[Exercise details]
Transcribe the lines from the start of the data below through the line with "from mathutils import Vector, Matrix", word for word and nothing more.

[Provided data]
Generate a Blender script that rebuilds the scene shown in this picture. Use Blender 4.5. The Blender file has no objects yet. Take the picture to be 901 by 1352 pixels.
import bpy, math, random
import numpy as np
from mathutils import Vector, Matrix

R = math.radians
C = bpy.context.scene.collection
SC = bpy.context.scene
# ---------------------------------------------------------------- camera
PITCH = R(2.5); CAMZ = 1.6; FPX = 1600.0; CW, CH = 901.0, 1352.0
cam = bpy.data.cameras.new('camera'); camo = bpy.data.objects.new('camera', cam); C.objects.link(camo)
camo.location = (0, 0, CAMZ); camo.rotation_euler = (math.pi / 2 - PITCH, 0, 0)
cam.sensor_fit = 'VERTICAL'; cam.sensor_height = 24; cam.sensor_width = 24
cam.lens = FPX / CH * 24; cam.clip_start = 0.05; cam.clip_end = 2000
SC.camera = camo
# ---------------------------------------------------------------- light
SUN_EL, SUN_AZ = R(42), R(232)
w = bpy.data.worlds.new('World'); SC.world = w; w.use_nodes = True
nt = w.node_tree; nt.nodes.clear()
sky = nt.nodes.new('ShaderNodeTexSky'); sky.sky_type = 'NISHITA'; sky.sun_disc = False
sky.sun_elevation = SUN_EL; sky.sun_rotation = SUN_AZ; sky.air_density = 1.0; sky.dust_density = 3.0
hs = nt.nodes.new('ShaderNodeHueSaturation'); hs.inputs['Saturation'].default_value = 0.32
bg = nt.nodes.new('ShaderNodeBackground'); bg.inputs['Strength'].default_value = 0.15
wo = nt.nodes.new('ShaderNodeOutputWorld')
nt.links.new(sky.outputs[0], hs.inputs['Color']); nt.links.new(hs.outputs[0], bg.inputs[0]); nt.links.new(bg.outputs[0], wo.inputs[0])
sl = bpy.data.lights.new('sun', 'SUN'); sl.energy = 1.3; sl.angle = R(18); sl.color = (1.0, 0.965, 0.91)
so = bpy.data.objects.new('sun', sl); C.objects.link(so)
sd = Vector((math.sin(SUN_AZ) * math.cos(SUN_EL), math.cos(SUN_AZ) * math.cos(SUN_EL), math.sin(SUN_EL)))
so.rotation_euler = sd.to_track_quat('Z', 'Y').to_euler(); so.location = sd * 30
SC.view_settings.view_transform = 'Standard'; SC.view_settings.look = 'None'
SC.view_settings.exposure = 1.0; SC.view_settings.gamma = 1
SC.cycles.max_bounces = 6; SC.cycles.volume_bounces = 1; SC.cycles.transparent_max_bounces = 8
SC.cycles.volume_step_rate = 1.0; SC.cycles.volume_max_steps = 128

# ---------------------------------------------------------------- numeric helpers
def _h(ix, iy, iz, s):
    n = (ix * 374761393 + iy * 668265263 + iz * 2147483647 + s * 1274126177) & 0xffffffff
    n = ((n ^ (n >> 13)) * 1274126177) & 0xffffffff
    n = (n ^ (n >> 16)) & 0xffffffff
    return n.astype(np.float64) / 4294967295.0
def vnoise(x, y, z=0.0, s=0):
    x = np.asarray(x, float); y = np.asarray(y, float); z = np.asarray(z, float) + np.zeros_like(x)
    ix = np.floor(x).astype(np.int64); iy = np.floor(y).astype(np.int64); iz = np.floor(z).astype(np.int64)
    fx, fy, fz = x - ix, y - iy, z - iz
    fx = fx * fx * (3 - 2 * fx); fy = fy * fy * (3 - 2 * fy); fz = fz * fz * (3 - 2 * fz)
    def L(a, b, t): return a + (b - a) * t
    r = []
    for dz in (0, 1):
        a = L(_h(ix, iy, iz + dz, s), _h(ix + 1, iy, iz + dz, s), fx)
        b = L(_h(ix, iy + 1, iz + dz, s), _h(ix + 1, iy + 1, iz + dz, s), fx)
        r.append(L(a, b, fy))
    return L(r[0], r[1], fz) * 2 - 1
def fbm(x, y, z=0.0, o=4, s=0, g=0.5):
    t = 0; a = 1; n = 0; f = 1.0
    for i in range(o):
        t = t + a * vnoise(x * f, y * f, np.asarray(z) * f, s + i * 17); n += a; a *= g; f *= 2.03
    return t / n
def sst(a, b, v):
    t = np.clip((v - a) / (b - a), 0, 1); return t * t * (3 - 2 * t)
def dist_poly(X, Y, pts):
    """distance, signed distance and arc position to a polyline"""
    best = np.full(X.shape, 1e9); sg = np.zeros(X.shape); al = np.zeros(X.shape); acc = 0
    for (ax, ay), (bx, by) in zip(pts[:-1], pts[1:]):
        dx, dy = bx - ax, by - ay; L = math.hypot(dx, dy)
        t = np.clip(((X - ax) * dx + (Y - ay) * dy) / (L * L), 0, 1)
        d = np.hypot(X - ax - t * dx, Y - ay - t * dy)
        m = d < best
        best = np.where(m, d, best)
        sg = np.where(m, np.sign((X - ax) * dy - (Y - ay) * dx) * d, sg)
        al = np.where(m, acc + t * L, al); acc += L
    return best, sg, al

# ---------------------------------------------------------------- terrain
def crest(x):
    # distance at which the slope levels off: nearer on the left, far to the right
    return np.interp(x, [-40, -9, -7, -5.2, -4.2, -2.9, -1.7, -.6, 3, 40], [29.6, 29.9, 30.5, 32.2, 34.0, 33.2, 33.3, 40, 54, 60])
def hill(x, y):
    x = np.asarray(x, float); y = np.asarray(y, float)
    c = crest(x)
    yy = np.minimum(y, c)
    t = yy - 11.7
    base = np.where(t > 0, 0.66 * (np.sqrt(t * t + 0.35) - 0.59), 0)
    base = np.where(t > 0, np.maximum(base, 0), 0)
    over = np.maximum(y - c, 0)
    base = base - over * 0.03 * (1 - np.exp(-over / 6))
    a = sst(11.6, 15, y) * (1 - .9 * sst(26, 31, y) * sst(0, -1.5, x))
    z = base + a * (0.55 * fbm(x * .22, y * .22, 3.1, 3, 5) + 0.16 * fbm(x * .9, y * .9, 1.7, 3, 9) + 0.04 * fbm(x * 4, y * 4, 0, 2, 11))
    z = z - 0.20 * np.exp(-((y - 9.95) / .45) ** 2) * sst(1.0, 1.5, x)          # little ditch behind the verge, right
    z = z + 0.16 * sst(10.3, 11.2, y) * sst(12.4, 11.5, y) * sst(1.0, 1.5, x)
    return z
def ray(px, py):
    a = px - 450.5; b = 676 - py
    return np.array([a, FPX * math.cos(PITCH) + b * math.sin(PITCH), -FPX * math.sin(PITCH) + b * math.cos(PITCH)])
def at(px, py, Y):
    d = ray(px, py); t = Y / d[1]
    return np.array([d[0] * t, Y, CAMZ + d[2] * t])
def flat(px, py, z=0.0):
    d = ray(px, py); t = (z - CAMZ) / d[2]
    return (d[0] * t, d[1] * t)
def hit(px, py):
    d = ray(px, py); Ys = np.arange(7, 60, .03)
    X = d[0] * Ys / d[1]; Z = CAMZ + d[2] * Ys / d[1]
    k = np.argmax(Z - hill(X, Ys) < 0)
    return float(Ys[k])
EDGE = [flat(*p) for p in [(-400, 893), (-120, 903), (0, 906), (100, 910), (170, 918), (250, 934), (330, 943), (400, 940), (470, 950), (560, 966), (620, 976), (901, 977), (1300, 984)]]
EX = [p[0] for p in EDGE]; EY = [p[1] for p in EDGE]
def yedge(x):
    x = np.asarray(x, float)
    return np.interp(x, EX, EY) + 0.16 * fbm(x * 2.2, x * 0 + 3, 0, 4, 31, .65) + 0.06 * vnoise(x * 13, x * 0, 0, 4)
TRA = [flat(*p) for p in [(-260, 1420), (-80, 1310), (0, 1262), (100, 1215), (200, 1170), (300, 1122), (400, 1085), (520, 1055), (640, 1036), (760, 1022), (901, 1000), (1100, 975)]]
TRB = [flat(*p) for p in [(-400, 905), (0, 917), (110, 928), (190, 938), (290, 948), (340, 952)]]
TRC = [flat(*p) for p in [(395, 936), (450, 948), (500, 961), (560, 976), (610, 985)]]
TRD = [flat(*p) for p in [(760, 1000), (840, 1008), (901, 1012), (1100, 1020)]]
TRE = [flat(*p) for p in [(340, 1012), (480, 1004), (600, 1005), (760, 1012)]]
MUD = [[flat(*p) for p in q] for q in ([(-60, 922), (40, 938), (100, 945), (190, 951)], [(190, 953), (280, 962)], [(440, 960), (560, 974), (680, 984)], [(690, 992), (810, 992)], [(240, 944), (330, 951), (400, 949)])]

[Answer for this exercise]
Generate a Blender script that rebuilds the scene shown in this picture. Use Blender 4.5. The Blender file has no objects yet. Take the picture to be 901 by 1352 pixels.
import bpy, math, random
import numpy as np
from mathutils import Vector, Matrix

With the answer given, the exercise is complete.